EXHIBIT
10.G
AMENDMENT
NO. 2 TO
RECEIVABLES
PURCHASE AGREEMENT
AMENDMENT
NO. 2, dated as of October 31, 2008 (the “ Effective
Date ”), to the RECEIVABLES PURCHASE AGREEMENT dated as
of November 3, 2006 and amended by Amendment No. 1 dated as of
November 2, 2007 (as so amended, the “ Agreement
”), among CIG FUNDING COMPANY, L.L.C., a Delaware limited
liability company, COLORADO INTERSTATE GAS COMPANY, a Delaware
corporation, as initial Servicer, STARBIRD FUNDING CORPORATION and
the other funding entities from time to time party hereto as
Investors, BNP PARIBAS, NEW YORK BRANCH (“ Paribas
”), and the other financial institutions from time to time
party hereto as Managing Agents, and BNP PARIBAS, NEW YORK BRANCH,
as Program Agent.
Preliminary
Statement
The
parties hereto have agreed to modify the Agreement in certain
respects as set forth herein in accordance with Section 13.1
of the Agreement.
NOW, THEREFORE,
in consideration of the premises and the mutual agreements herein
contained, and for other good and valuable consideration, the
receipt and sufficiency of which are hereby acknowledged, the
parties hereto hereby agree, as follows:
ARTICLE 1
DEFINITIONS
1.1
Definitions . Unless defined elsewhere herein,
capitalized terms used in this Amendment shall have the meanings
assigned to such terms in the Agreement, as amended
hereby.
ARTICLE 2
AMENDMENTS
2.1
Amendments to Exhibit I . Exhibit I to
the Agreement is hereby amended as follows:
(a)
To
amend and restate the definition of the term “Commitment
Termination Date” contained therein to read in its entirety
as follows:
“
Commitment Termination Date” means October 30, 2009,
unless such date is extended with the consent of the parties
hereto.
(b)
To
amend and restate the definition of the term “Program
Limit” contained therein to read in its entirety as
follows:
“
Program Limit ” means $20,000,000, or such lesser
amount as may from time be specified by not less than ten (10)

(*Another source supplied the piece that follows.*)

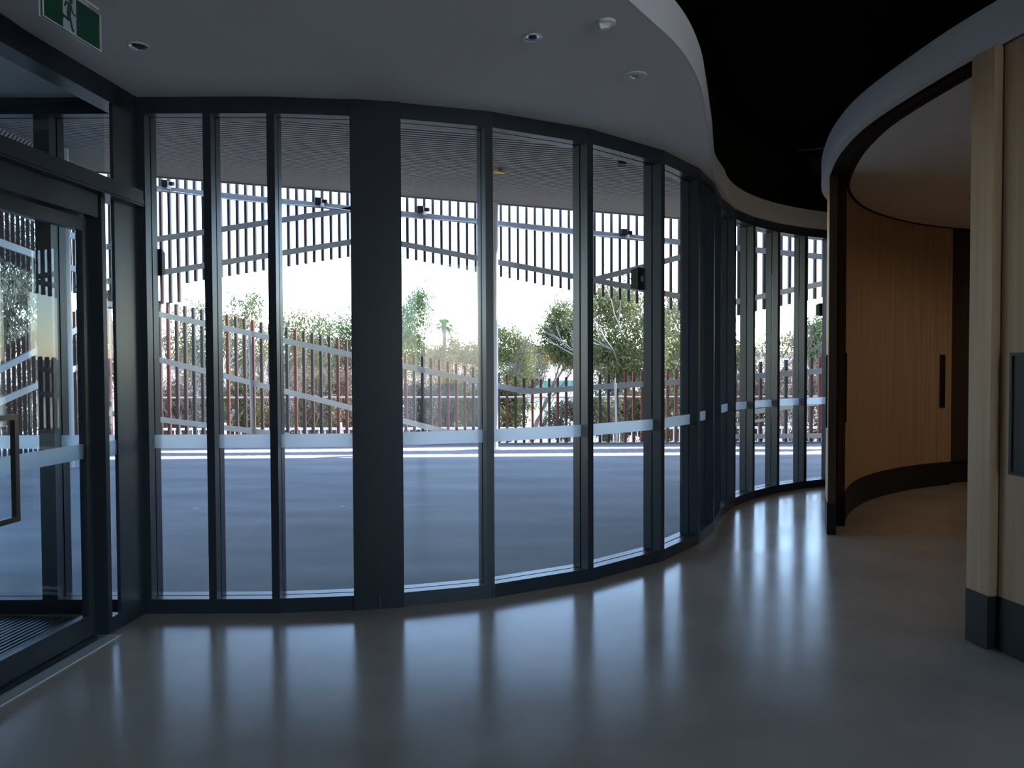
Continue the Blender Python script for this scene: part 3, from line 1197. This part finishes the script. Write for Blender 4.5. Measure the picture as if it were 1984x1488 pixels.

Business Days’ prior written notice by Servicer to the
Program Agent and Seller from time to time. Any
reduction of the Program Limit shall be irrevocable upon such
notice being given and shall not be subject to reinstatement and
each partial reduction of the Program Limit shall be in an amount
equal to $1,000,000 or an integral multiple thereof.
2.2
Amendments to Schedule A . Exhibit I to
the Agreement is hereby amended to change from $25,000,000 to
$20,000,000 each of (i) the Group Purchase Limit for the Investor
Group which includes Paribas, (ii) the Commitment of Paribas and
(iii) the total Commitments of the Committed Investors in the
Investor Group which includes Paribas.